Given it’s one of the world’s most popular, most covered Christmas tunes, it’s no surprise that “Santa Claus is Coming to Town” was an instant hit in 1934, when it debut on Eddie Cantor‘s radio show. More than 30,000 records sold within 24 hours.

The surprise about the song is its origins in sorrow. James Gillespie wrote it during some hard, hard times, both personal and financial. Gillespie was asked to pen a new Christmas song right after he learned his brother had died.

Gillespie turned the offer down. He was too heartbroken to write a cheery Christmas ditty. But a seed had been planted in his mind obviously, and it took root, even if subconsciously. Gillespie found himself on a subway, thinking of his brother, and their childhood together, and how their mother always warned them to be good because Santa was watching.

He wrote the lyrics out in less than 20 minutes on the back of an envelope, and called composer John Coots to put some music to the words, and a legendary song was born … despite some resistance from, as always, wary music biz executives.

The lyrics were deemed to be geared towards kids, so, record labels worried it wouldn’t sell. They were dead wrong. It made Gillespie a millionaire, and has only been outsold by “Rudolph the Red-nosed Reindeer” and “White Christmas.”
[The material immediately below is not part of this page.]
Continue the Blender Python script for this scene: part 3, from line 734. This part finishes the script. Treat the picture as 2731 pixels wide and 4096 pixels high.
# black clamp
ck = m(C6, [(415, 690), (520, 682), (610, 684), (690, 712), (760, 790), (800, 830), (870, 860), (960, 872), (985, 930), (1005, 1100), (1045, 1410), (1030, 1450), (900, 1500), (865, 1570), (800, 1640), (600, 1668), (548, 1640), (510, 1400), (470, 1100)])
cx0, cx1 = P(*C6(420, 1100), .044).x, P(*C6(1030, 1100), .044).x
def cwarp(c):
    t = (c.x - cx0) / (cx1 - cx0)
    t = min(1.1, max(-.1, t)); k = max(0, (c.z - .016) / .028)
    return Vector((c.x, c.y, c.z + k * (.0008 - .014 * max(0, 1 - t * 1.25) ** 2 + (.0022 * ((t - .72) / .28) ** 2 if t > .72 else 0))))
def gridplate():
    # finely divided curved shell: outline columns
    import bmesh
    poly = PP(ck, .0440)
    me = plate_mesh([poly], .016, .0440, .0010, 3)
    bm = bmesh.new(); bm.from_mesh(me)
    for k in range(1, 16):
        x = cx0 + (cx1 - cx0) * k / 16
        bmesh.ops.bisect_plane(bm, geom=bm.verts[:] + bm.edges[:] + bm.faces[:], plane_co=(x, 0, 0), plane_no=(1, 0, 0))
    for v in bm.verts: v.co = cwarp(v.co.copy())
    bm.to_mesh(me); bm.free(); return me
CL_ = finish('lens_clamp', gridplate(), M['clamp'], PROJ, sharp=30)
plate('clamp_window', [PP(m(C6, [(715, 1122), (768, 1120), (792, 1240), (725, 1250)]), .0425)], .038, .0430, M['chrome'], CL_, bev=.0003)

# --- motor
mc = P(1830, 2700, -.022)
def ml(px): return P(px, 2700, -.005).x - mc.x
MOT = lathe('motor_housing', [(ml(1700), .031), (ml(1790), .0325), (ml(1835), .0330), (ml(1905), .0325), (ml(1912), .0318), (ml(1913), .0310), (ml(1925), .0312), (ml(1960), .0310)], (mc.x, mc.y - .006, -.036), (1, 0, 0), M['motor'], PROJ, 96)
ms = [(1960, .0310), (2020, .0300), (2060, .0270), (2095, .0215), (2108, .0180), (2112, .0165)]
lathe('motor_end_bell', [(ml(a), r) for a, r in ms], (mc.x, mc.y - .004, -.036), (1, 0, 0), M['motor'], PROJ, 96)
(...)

The big break came from Coots — a writer for Eddie Cantor’s famous radio show — convincing Cantor to sing it live on the show despite his reluctance to do so. The world can thank Cantor’s wife, Ida, actually. She convinced him the world would love it.

It was re-popularized by Perry Como in the 1940s, and subsequently by all the Christmas album legends of the 50s and 60s like Elvis, Sinatra, Dean Martin, Johnny Mathis,Sammy Davis Jr., etc. There was even an animated film based on it in the 70s, narrated by Fred Astaire himself.